This isn't true: Consider $$x = \cos \frac{\pi}{8}, \qquad y = \sin \frac{\pi}{8}. \qquad(\ast)$$ Then, substituting gives
$$x^2 - y^2 = \left(\cos \frac{\pi}{8}\right)^2 - \left(\sin \frac{\pi}{8}\right)^2 = \cos\left[2 \left( \cos \frac{\pi}{8}\right)\right] = \cos \frac{\pi}{4} = \frac{1}{\sqrt{2}}.$$ On the other hand,
$$2xy = 2 \left(\sin \frac{\pi}{8}\right) \left(\cos \frac{\pi}{8}\right) = \sin\left[2\left(\frac{\pi}{8}\right)\right] = \sin \frac{\pi}{4} = \frac{1}{\sqrt{2}}.$$
So, we have $x^2 - y^2 = 2xy$ but, since $\cos \theta > \sin \theta$ on $\left[0, \frac{\pi}{4}\right) \ni \frac{\pi}{8}$, we have $x \neq y$.
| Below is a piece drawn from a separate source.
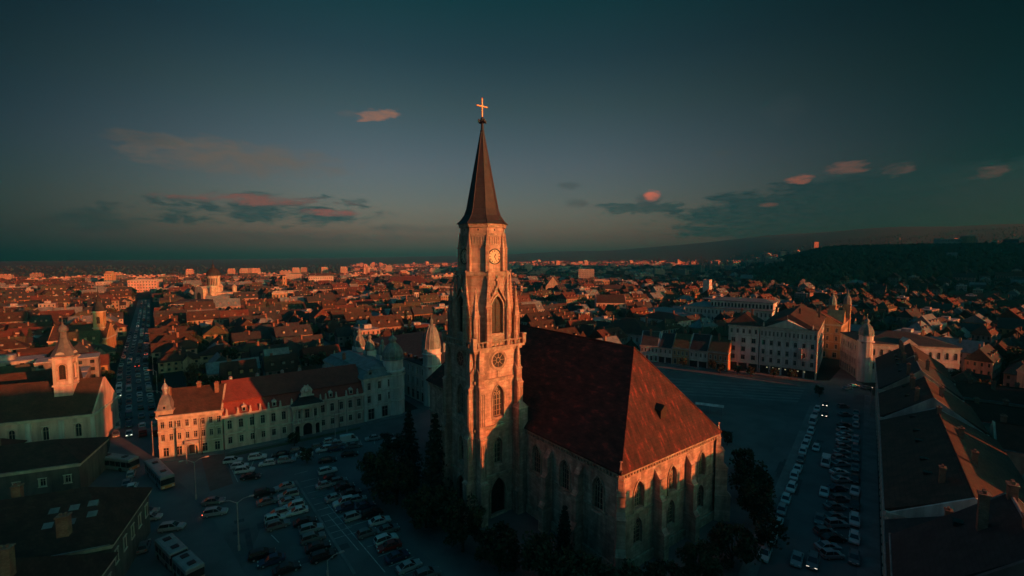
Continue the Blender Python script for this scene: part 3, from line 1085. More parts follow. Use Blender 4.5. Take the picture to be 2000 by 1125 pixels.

Note that the original equation just says that
$$\Re(z^2) = \Im(z^2)$$
for some complex number $z := x + iy$, so, we must have $\arg (z^2) = \frac{\pi}{4} + \pi k$ for some integer $k$ (or $z = 0$). Thus, the solutions $(x, y)$ to the given equation correspond exactly to the points $z := x + iy$ with $\arg z = \frac{\pi}{8} (4 k + 1)$ for some integer $k$ (and $(0, 0)$), and so $(\ast)$ is actually the unique solution up to a common scaling of $x, y$ and the evident quarter-turn symmetry, $(x, y) \mapsto (-y, x)$.
Edit The condition has been changed by OP to $$x^2 \color{red}{+} y^2 = 2xy,$$ and handling this is much easier: Rearranging gives $$0 = x^2 - 2xy + y^2 = (x - y)^2,$$
so $x - y = 0$ and thus $x = y$ as desired.